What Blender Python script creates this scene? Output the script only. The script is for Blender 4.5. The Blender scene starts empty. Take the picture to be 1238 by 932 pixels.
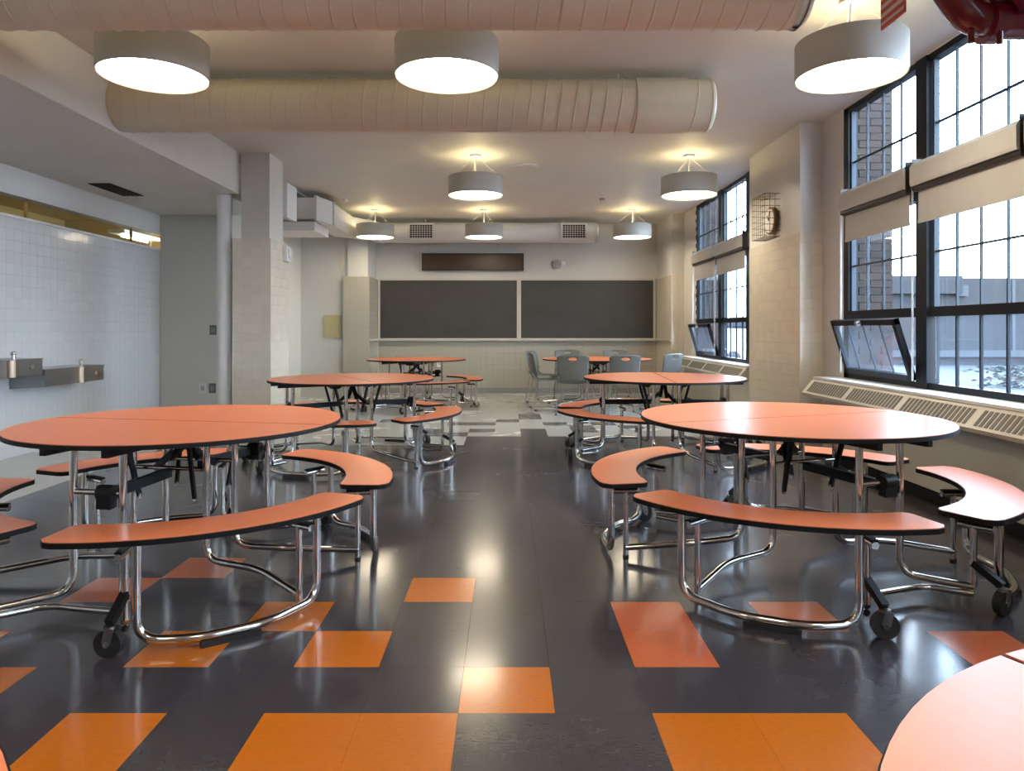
import bpy, math, random
from mathutils import Vector, Matrix
random.seed(7)
S = bpy.context.scene
COL = S.collection
# ------------------------------------------------------------------ camera
cd = bpy.data.cameras.new('camera'); cam = bpy.data.objects.new('camera', cd); COL.objects.link(cam)
cam.location = (0, 0, 1.21); cam.rotation_euler = (math.pi/2, 0, 0)
cd.sensor_width = 36; cd.sensor_fit = 'HORIZONTAL'; cd.lens = 860/1238*36
cd.shift_x = 5/1238; cd.shift_y = -68/1238; cd.clip_start = .02; cd.clip_end = 300
S.camera = cam
# ------------------------------------------------------------------ world, exposure
w = bpy.data.worlds.new('sky'); S.world = w; w.use_nodes = True
nt = w.node_tree; nt.nodes.clear()
wo = nt.nodes.new('ShaderNodeOutputWorld'); bg = nt.nodes.new('ShaderNodeBackground')
tc = nt.nodes.new('ShaderNodeTexCoord'); sp = nt.nodes.new('ShaderNodeSeparateXYZ')
cr = nt.nodes.new('ShaderNodeValToRGB')
cr.color_ramp.elements[0].position = 0.0; cr.color_ramp.elements[0].color = (.76, .87, 1, 1)
cr.color_ramp.elements[1].position = 0.6; cr.color_ramp.elements[1].color = (.68, .82, 1, 1)
nt.links.new(tc.outputs['Generated'], sp.inputs[0]); nt.links.new(sp.outputs['Z'], cr.inputs[0])
nt.links.new(cr.outputs[0], bg.inputs['Color']); bg.inputs['Strength'].default_value = 17.0
nt.links.new(bg.outputs[0], wo.inputs['Surface'])
vs = S.view_settings
vs.view_transform = 'Standard'; vs.look = 'None'; vs.gamma = 1.0; vs.exposure = 0.25; vs.use_curve_mapping = False
LAMP_E = 22.0          # emission of the lamp diffusers
LAMP_C = (1.0, .86, .64)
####
* TASK REQUIREMENTS: Each line of the data that includes the word "scene" counts once; report the total and nothing more.

* COMPLETE OUTPUT: 2